• Written task: From the first line of the data through the line containing "scene.view_settings.exposure = 0", return each line exactly.

• Records for processing:

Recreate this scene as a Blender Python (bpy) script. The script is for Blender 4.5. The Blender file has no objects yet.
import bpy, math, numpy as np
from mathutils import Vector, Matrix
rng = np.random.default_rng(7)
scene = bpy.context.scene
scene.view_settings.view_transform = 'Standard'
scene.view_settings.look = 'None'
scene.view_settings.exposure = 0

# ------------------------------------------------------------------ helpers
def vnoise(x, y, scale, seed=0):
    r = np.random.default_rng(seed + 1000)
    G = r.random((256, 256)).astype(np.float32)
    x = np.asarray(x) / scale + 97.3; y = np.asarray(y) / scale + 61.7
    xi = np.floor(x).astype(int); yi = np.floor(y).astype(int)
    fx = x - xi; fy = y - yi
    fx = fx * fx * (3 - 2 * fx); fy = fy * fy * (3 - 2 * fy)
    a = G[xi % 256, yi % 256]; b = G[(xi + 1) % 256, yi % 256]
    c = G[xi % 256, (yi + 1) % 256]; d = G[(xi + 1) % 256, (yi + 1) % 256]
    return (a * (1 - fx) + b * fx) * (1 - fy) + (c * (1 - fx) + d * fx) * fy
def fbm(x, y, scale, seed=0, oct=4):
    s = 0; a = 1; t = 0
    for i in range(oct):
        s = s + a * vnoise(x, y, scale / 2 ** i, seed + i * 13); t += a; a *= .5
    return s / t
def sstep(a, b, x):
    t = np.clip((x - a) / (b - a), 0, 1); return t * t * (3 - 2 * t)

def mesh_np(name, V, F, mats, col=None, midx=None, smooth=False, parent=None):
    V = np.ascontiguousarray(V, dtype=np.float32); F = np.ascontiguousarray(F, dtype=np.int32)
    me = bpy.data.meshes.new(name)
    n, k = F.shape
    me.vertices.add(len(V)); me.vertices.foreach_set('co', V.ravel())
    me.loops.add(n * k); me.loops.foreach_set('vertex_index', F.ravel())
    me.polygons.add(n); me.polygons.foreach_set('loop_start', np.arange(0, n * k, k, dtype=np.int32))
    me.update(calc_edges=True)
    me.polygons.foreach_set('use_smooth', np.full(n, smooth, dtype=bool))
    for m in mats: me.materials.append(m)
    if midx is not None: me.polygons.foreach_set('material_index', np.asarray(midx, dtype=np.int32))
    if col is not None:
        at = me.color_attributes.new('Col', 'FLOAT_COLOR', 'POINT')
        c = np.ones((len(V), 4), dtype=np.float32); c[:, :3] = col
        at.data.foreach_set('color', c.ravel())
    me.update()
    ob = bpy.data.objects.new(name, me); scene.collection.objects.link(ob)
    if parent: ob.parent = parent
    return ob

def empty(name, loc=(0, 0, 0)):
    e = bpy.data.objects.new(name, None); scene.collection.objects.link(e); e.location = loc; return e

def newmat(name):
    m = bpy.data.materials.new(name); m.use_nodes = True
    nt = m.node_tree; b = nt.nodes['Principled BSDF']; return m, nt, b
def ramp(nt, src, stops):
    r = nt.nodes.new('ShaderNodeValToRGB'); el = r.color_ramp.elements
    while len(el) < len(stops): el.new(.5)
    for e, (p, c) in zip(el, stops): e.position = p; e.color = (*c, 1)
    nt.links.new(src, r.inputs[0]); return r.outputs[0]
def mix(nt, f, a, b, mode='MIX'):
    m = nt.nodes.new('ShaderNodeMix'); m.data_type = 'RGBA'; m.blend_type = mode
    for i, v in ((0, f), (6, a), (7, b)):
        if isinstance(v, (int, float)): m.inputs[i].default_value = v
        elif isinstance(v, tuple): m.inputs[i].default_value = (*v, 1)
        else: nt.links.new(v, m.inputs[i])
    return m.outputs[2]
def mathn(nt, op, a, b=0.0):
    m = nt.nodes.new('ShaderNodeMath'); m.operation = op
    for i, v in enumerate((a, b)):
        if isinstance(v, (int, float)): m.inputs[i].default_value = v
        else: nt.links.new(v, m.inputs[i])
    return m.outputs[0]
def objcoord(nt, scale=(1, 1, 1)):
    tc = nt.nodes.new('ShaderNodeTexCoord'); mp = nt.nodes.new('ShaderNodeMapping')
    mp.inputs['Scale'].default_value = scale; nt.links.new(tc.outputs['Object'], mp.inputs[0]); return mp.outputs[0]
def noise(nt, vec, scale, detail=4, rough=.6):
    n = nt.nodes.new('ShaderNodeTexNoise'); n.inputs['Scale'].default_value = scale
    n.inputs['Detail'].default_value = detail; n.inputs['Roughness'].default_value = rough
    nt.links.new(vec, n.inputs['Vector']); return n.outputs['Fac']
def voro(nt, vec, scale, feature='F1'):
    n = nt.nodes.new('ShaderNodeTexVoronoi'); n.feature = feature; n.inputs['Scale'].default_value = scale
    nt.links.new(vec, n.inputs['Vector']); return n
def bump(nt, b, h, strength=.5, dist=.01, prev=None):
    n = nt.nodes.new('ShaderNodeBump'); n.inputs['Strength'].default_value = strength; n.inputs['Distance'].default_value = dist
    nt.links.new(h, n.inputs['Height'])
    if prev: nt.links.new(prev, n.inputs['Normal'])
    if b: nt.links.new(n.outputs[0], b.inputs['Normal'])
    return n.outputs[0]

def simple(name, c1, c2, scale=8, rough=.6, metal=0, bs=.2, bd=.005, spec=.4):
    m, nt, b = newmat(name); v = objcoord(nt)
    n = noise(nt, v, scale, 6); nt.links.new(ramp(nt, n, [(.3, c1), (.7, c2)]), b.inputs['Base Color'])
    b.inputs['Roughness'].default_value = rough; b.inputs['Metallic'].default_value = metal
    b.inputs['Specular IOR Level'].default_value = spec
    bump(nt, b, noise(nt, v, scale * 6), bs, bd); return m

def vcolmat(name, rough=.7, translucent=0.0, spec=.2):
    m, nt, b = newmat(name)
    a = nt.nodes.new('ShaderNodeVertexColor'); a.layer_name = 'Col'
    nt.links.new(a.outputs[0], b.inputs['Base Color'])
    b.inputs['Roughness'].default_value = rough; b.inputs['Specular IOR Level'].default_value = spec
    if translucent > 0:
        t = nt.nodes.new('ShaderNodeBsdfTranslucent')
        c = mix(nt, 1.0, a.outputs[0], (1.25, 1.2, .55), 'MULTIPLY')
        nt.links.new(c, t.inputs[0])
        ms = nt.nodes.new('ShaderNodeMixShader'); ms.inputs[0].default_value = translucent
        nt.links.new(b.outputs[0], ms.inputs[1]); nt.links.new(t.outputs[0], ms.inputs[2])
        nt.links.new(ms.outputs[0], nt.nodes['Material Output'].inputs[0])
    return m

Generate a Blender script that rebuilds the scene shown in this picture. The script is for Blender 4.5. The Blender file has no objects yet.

• Answer for the task:
Recreate this scene as a Blender Python (bpy) script. The script is for Blender 4.5. The Blender file has no objects yet.
import bpy, math, numpy as np
from mathutils import Vector, Matrix
rng = np.random.default_rng(7)
scene = bpy.context.scene
scene.view_settings.view_transform = 'Standard'
scene.view_settings.look = 'None'
scene.view_settings.exposure = 0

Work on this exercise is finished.